[Begin SOURCE MATERIAL]

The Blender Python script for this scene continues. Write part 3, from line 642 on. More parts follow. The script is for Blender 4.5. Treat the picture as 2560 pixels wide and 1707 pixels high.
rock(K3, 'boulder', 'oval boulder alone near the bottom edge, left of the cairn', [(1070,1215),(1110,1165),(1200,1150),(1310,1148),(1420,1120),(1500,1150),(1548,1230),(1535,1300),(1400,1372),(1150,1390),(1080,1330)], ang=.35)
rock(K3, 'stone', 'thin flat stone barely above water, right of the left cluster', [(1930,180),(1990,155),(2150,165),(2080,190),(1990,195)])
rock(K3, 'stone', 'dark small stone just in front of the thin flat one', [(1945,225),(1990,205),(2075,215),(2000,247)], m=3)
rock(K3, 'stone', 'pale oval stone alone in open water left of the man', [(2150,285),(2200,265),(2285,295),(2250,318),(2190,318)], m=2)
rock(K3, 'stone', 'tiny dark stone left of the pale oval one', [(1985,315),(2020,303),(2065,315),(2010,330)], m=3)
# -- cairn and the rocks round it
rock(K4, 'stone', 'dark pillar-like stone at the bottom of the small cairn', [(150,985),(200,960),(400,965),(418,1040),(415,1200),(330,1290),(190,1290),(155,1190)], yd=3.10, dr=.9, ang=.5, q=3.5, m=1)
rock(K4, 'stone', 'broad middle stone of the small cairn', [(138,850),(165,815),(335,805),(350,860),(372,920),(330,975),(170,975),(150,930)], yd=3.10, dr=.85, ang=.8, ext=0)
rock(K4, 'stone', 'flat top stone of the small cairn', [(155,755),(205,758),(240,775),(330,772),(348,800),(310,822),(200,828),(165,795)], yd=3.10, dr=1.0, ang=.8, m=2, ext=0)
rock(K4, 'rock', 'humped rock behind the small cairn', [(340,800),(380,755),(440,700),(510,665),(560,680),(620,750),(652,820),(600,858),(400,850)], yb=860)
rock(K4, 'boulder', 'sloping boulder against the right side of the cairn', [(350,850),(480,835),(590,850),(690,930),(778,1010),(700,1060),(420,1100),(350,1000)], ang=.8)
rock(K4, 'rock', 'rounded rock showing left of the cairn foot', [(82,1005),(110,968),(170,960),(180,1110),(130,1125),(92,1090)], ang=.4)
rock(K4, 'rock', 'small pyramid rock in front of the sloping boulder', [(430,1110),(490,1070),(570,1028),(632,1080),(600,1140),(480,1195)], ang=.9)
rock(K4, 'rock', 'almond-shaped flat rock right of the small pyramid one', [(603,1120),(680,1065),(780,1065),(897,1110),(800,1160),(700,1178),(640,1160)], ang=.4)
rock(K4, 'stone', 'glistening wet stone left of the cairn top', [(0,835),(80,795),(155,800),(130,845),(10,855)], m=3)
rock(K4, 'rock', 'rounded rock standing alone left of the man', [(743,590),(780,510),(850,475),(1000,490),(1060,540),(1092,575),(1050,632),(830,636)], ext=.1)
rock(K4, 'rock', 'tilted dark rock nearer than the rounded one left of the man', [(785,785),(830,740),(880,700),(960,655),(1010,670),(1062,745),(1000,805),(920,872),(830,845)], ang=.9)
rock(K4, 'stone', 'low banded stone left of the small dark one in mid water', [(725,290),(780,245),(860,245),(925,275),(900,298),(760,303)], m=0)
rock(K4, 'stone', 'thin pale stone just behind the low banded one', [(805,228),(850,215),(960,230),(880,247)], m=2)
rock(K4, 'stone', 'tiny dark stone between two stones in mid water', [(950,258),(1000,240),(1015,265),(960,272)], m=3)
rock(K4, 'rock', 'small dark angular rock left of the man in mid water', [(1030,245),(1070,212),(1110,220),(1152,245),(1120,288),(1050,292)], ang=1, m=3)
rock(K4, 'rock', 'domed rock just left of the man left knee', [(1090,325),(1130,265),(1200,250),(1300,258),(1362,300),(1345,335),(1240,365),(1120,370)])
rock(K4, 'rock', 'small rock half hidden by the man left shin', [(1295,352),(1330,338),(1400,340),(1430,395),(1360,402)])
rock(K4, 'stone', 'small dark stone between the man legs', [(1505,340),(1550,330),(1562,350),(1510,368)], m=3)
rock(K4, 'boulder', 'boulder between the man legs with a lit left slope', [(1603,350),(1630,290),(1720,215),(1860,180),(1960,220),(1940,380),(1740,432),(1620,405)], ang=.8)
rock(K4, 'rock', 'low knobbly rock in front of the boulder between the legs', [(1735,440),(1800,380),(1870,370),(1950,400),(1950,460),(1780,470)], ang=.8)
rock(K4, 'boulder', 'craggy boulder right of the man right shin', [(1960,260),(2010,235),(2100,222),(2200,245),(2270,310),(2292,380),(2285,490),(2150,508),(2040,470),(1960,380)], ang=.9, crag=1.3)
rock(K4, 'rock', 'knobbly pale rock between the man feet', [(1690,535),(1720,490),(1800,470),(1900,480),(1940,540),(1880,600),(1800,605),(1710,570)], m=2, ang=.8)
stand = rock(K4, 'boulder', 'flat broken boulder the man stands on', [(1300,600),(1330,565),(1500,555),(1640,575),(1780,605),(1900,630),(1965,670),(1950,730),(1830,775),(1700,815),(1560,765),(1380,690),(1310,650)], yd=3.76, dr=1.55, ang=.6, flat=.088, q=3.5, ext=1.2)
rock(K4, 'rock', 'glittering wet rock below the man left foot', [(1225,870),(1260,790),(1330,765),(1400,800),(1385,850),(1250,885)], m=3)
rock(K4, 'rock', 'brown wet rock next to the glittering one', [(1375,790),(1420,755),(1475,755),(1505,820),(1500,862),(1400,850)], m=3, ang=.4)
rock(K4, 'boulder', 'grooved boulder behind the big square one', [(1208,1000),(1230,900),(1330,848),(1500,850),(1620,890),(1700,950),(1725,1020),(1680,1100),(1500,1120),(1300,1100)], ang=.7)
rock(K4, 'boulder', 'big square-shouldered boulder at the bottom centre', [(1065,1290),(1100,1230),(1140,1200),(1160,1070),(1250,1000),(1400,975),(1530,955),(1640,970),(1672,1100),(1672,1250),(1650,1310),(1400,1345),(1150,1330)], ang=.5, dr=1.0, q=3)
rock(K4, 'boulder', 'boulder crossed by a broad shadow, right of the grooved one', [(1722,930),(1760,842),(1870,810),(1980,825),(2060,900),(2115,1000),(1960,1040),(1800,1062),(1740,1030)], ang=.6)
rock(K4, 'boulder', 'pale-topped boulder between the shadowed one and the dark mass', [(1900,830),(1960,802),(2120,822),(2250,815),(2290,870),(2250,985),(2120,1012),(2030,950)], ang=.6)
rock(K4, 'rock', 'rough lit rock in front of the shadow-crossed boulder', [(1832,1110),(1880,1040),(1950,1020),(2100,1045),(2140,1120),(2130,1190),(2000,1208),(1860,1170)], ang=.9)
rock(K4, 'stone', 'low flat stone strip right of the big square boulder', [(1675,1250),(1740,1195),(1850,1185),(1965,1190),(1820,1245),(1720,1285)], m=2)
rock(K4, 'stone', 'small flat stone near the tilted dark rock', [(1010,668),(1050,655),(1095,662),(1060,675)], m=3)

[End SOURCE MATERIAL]

### PROMPT:
Set down every line of the listing above again, exactly as given.

### FULL ANSWER:
The Blender Python script for this scene continues. Write part 3, from line 642 on. More parts follow. The script is for Blender 4.5. Treat the picture as 2560 pixels wide and 1707 pixels high.
rock(K3, 'boulder', 'oval boulder alone near the bottom edge, left of the cairn', [(1070,1215),(1110,1165),(1200,1150),(1310,1148),(1420,1120),(1500,1150),(1548,1230),(1535,1300),(1400,1372),(1150,1390),(1080,1330)], ang=.35)
rock(K3, 'stone', 'thin flat stone barely above water, right of the left cluster', [(1930,180),(1990,155),(2150,165),(2080,190),(1990,195)])
rock(K3, 'stone', 'dark small stone just in front of the thin flat one', [(1945,225),(1990,205),(2075,215),(2000,247)], m=3)
rock(K3, 'stone', 'pale oval stone alone in open water left of the man', [(2150,285),(2200,265),(2285,295),(2250,318),(2190,318)], m=2)
rock(K3, 'stone', 'tiny dark stone left of the pale oval one', [(1985,315),(2020,303),(2065,315),(2010,330)], m=3)
# -- cairn and the rocks round it
rock(K4, 'stone', 'dark pillar-like stone at the bottom of the small cairn', [(150,985),(200,960),(400,965),(418,1040),(415,1200),(330,1290),(190,1290),(155,1190)], yd=3.10, dr=.9, ang=.5, q=3.5, m=1)
rock(K4, 'stone', 'broad middle stone of the small cairn', [(138,850),(165,815),(335,805),(350,860),(372,920),(330,975),(170,975),(150,930)], yd=3.10, dr=.85, ang=.8, ext=0)
rock(K4, 'stone', 'flat top stone of the small cairn', [(155,755),(205,758),(240,775),(330,772),(348,800),(310,822),(200,828),(165,795)], yd=3.10, dr=1.0, ang=.8, m=2, ext=0)
rock(K4, 'rock', 'humped rock behind the small cairn', [(340,800),(380,755),(440,700),(510,665),(560,680),(620,750),(652,820),(600,858),(400,850)], yb=860)
rock(K4, 'boulder', 'sloping boulder against the right side of the cairn', [(350,850),(480,835),(590,850),(690,930),(778,1010),(700,1060),(420,1100),(350,1000)], ang=.8)
rock(K4, 'rock', 'rounded rock showing left of the cairn foot', [(82,1005),(110,968),(170,960),(180,1110),(130,1125),(92,1090)], ang=.4)
rock(K4, 'rock', 'small pyramid rock in front of the sloping boulder', [(430,1110),(490,1070),(570,1028),(632,1080),(600,1140),(480,1195)], ang=.9)
rock(K4, 'rock', 'almond-shaped flat rock right of the small pyramid one', [(603,1120),(680,1065),(780,1065),(897,1110),(800,1160),(700,1178),(640,1160)], ang=.4)
rock(K4, 'stone', 'glistening wet stone left of the cairn top', [(0,835),(80,795),(155,800),(130,845),(10,855)], m=3)
rock(K4, 'rock', 'rounded rock standing alone left of the man', [(743,590),(780,510),(850,475),(1000,490),(1060,540),(1092,575),(1050,632),(830,636)], ext=.1)
rock(K4, 'rock', 'tilted dark rock nearer than the rounded one left of the man', [(785,785),(830,740),(880,700),(960,655),(1010,670),(1062,745),(1000,805),(920,872),(830,845)], ang=.9)
rock(K4, 'stone', 'low banded stone left of the small dark one in mid water', [(725,290),(780,245),(860,245),(925,275),(900,298),(760,303)], m=0)
rock(K4, 'stone', 'thin pale stone just behind the low banded one', [(805,228),(850,215),(960,230),(880,247)], m=2)
rock(K4, 'stone', 'tiny dark stone between two stones in mid water', [(950,258),(1000,240),(1015,265),(960,272)], m=3)
rock(K4, 'rock', 'small dark angular rock left of the man in mid water', [(1030,245),(1070,212),(1110,220),(1152,245),(1120,288),(1050,292)], ang=1, m=3)
rock(K4, 'rock', 'domed rock just left of the man left knee', [(1090,325),(1130,265),(1200,250),(1300,258),(1362,300),(1345,335),(1240,365),(1120,370)])
rock(K4, 'rock', 'small rock half hidden by the man left shin', [(1295,352),(1330,338),(1400,340),(1430,395),(1360,402)])
rock(K4, 'stone', 'small dark stone between the man legs', [(1505,340),(1550,330),(1562,350),(1510,368)], m=3)
rock(K4, 'boulder', 'boulder between the man legs with a lit left slope', [(1603,350),(1630,290),(1720,215),(1860,180),(1960,220),(1940,380),(1740,432),(1620,405)], ang=.8)
rock(K4, 'rock', 'low knobbly rock in front of the boulder between the legs', [(1735,440),(1800,380),(1870,370),(1950,400),(1950,460),(1780,470)], ang=.8)
rock(K4, 'boulder', 'craggy boulder right of the man right shin', [(1960,260),(2010,235),(2100,222),(2200,245),(2270,310),(2292,380),(2285,490),(2150,508),(2040,470),(1960,380)], ang=.9, crag=1.3)
rock(K4, 'rock', 'knobbly pale rock between the man feet', [(1690,535),(1720,490),(1800,470),(1900,480),(1940,540),(1880,600),(1800,605),(1710,570)], m=2, ang=.8)
stand = rock(K4, 'boulder', 'flat broken boulder the man stands on', [(1300,600),(1330,565),(1500,555),(1640,575),(1780,605),(1900,630),(1965,670),(1950,730),(1830,775),(1700,815),(1560,765),(1380,690),(1310,650)], yd=3.76, dr=1.55, ang=.6, flat=.088, q=3.5, ext=1.2)
rock(K4, 'rock', 'glittering wet rock below the man left foot', [(1225,870),(1260,790),(1330,765),(1400,800),(1385,850),(1250,885)], m=3)
rock(K4, 'rock', 'brown wet rock next to the glittering one', [(1375,790),(1420,755),(1475,755),(1505,820),(1500,862),(1400,850)], m=3, ang=.4)
rock(K4, 'boulder', 'grooved boulder behind the big square one', [(1208,1000),(1230,900),(1330,848),(1500,850),(1620,890),(1700,950),(1725,1020),(1680,1100),(1500,1120),(1300,1100)], ang=.7)
rock(K4, 'boulder', 'big square-shouldered boulder at the bottom centre', [(1065,1290),(1100,1230),(1140,1200),(1160,1070),(1250,1000),(1400,975),(1530,955),(1640,970),(1672,1100),(1672,1250),(1650,1310),(1400,1345),(1150,1330)], ang=.5, dr=1.0, q=3)
rock(K4, 'boulder', 'boulder crossed by a broad shadow, right of the grooved one', [(1722,930),(1760,842),(1870,810),(1980,825),(2060,900),(2115,1000),(1960,1040),(1800,1062),(1740,1030)], ang=.6)
rock(K4, 'boulder', 'pale-topped boulder between the shadowed one and the dark mass', [(1900,830),(1960,802),(2120,822),(2250,815),(2290,870),(2250,985),(2120,1012),(2030,950)], ang=.6)
rock(K4, 'rock', 'rough lit rock in front of the shadow-crossed boulder', [(1832,1110),(1880,1040),(1950,1020),(2100,1045),(2140,1120),(2130,1190),(2000,1208),(1860,1170)], ang=.9)
rock(K4, 'stone', 'low flat stone strip right of the big square boulder', [(1675,1250),(1740,1195),(1850,1185),(1965,1190),(1820,1245),(1720,1285)], m=2)
rock(K4, 'stone', 'small flat stone near the tilted dark rock', [(1010,668),(1050,655),(1095,662),(1060,675)], m=3)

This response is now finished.